Great service design means you need to change your company’s internal mindset, for creating the experience the users want. Take it from me this can’t happen without a customer experience strategy, common goal, clear guidelines, and proper communication, and processes to continuously implement feedback and lots of practice to help improve your service and grow your business.

Here’s An Inspiring Action: Let marketing be the design thinking evangelists in your organization, as not doing it can cost you more in wasted effort and poor results. The return on investment for doing it right can be substantial.

Vidya Priya Rao
Vidya Priya Rao (PhD), is the Founder and Director of Innovatus Marketers Touchpoint LLP, a customer experience, design thinking and marketing consulting firm based in Mumbai, India. She is a design thinking/service design thinking decoder and promotes a proven approach to build a design-led innovation culture. She is also a visiting faculty at leading B-Schools in India. She is an Executive, Marketing & Sales Coach, Trainer, and Keynote Speaker.


  1. Great points. So many companies are focusing on the Millennial and only the Millennial. They are missing out on the consumers with the most time and the most money. Understanding the customers that have the highest Life Time Value and trying to market to them at least short term while understanding future markets is much smarter for both short and long term profits.

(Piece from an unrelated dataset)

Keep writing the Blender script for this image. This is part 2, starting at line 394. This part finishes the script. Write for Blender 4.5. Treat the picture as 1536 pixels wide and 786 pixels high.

  2. Really good article. You stated that companies need to “educate your employees…at all levels and all touchpoints about…what kind of experiences you need to ensure for all users” and I couldn’t agree more. Your employees must know how to adapt and provide the same level of service for every user, every time.

  3. Yes well said Valerie, it’s critical to identify the bread winning segments and focus on meeting their expectations, while exploring new possibilities in the future.